Eli Michaelson (Alan Rickman) is a great big jackass, and the kind of professor that everyone fears having; think of him as the male counterpart to Helen Mirren’s role in Teaching Mrs. Tingle, which was another really bad movie. He’s arrogant, self-serving, and completely indifferent to whether or not you learn anything, which is bad enough, but he treats his adult son Brett (Bryan Greenberg) with similar disdain. To make things worse, he’s just won the Nobel Prize, which only justifies his behavior (to him), as he tells his class (who inexplicably claps as he tells them this). Because the film needs to have a plot, Brett is kidnapped by Thaddeus James (Shawn Hatosy) and held for a ransom of a million dollars, nearly all of Eli’s Nobel Prize winnings. The plot grows increasingly complicated from there, and I’m not sure exactly when it gets into official spoiler territory, but I will say that this film has a huge cast that includes Mary Steenburgen as Eli’s wife Sarah, Bill Pullman as a detective on the case, and Eliza Dushku as City Hall, a girl that Brett sleeps with.

You know the kind of music that’s in the background of most car commercials and scenes where criminals are breaking into banks that’s kind of like techno but you couldn’t dance to it?

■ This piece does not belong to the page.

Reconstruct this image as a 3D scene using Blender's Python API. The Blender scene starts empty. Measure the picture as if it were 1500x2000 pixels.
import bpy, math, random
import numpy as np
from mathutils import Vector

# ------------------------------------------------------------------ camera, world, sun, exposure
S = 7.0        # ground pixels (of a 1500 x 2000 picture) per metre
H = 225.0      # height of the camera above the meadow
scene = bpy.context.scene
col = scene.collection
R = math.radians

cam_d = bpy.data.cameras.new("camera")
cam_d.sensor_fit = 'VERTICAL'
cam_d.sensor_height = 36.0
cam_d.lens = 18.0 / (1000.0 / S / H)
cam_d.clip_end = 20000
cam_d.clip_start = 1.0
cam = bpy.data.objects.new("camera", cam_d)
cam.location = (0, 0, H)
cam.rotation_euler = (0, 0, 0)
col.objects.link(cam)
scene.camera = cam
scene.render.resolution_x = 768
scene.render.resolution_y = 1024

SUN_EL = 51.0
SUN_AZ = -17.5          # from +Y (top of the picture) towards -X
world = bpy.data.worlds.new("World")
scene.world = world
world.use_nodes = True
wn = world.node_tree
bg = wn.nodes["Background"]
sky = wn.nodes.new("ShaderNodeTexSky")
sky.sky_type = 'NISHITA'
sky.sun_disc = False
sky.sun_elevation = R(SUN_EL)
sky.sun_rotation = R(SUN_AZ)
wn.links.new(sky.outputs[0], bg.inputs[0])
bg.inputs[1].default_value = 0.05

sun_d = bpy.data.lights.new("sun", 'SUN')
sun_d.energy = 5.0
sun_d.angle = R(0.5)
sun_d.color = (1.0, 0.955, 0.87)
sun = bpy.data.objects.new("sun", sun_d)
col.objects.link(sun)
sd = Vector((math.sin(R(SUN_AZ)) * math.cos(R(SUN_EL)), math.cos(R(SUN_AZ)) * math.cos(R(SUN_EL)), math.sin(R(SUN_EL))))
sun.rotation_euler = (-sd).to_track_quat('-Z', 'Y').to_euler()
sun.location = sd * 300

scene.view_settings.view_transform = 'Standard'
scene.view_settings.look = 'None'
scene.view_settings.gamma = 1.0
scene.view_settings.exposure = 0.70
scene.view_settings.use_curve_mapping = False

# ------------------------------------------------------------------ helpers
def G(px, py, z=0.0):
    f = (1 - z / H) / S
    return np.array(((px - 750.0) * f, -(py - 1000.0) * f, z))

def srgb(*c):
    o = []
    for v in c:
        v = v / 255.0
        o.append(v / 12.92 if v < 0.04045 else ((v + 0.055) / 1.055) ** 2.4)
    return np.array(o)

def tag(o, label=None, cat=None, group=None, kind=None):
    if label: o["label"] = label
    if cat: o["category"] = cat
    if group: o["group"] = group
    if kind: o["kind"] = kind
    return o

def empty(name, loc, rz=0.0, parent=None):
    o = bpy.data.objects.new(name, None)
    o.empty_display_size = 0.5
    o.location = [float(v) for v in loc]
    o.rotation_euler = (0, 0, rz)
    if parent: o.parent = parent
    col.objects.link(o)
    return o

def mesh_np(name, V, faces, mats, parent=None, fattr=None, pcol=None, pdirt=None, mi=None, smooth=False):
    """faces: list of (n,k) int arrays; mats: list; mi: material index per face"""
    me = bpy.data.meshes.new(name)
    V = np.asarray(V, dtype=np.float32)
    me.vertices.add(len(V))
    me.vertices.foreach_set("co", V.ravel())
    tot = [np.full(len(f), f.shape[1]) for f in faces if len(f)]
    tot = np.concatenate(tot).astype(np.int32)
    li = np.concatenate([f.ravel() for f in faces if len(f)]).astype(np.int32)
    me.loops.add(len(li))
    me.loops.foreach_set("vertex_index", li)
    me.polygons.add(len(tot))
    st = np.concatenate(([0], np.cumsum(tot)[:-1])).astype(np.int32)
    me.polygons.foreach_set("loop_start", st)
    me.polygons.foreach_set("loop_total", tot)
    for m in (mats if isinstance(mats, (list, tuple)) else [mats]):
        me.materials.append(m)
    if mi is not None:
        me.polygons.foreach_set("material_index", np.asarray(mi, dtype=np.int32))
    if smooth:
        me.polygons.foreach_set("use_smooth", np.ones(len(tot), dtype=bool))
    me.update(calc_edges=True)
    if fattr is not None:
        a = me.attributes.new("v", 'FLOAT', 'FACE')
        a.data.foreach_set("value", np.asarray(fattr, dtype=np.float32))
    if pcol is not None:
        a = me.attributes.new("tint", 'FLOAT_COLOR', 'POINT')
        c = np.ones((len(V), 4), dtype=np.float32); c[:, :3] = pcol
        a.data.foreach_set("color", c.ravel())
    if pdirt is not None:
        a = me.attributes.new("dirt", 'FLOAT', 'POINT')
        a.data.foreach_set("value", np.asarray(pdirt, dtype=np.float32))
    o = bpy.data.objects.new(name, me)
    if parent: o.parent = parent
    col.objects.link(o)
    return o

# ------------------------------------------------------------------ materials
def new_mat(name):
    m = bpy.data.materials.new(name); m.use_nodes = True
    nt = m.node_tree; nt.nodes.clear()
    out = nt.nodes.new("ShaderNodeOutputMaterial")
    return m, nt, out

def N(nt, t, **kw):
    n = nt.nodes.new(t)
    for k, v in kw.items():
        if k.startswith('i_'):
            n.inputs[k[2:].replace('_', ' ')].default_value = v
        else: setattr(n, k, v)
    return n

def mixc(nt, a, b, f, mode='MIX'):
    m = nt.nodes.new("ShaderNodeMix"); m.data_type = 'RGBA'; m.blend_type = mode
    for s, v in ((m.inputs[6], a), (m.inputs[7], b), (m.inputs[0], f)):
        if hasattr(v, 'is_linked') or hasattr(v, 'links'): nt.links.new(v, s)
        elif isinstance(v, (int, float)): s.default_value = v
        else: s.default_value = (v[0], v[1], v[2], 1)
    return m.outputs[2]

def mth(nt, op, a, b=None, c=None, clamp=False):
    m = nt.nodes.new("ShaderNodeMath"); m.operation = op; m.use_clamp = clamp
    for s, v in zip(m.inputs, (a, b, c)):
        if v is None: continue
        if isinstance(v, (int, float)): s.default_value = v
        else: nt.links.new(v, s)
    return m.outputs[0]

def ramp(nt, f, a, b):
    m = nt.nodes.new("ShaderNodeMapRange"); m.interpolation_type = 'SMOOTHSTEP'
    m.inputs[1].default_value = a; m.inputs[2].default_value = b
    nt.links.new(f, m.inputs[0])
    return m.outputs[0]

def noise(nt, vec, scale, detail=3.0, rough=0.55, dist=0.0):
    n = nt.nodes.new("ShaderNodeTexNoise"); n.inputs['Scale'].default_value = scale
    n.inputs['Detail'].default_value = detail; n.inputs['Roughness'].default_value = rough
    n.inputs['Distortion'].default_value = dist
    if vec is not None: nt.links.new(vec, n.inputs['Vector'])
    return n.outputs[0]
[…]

That music plays in the background of nearly every scene in the film. It doesn’t matter what people are doing (sitting, talking, farting, all of which do occur), the soundtrack is signaling to us that we’re supposed to get excited when what we’re seeing on screen says distinctly otherwise. It’s the first of the movie’s many miscalculations, but it does set the tone for everything else surrounding it. Why are all of these character actors being treated like leads? Why are they talking to each other like they’re in a Michael Bay-directed car commercial? Furthermore, why are we supposed to like any of them? The entire premise of the film is centered on one character being a giant douche, but none of the rest of them is especially likable or personable, even after being kidnapped, cheated on, or suffering decades of emotional abuse. What it really comes down to is that none of these characters belongs in a movie like this, nor is the setting (elite academia) an appropriate one for a damned kidnapping. These different elements collide with such a confusing thud that by the time the subplots start piling on, there’s simply nothing to grab onto, and it all passes by without the slightest accumulating effect.

DVD Bonus Features

The disc also contains a featurette about the making of the film, which is mostly the actors talking about how good the film’s writing is (projection?). There is also a commentary by Randall Miller, Jody Savin, Mike Ozier, Bryan Greenberg, and Eliza Dushku which is mostly production tidbits, as well as a few deleted scenes and the red band trailer.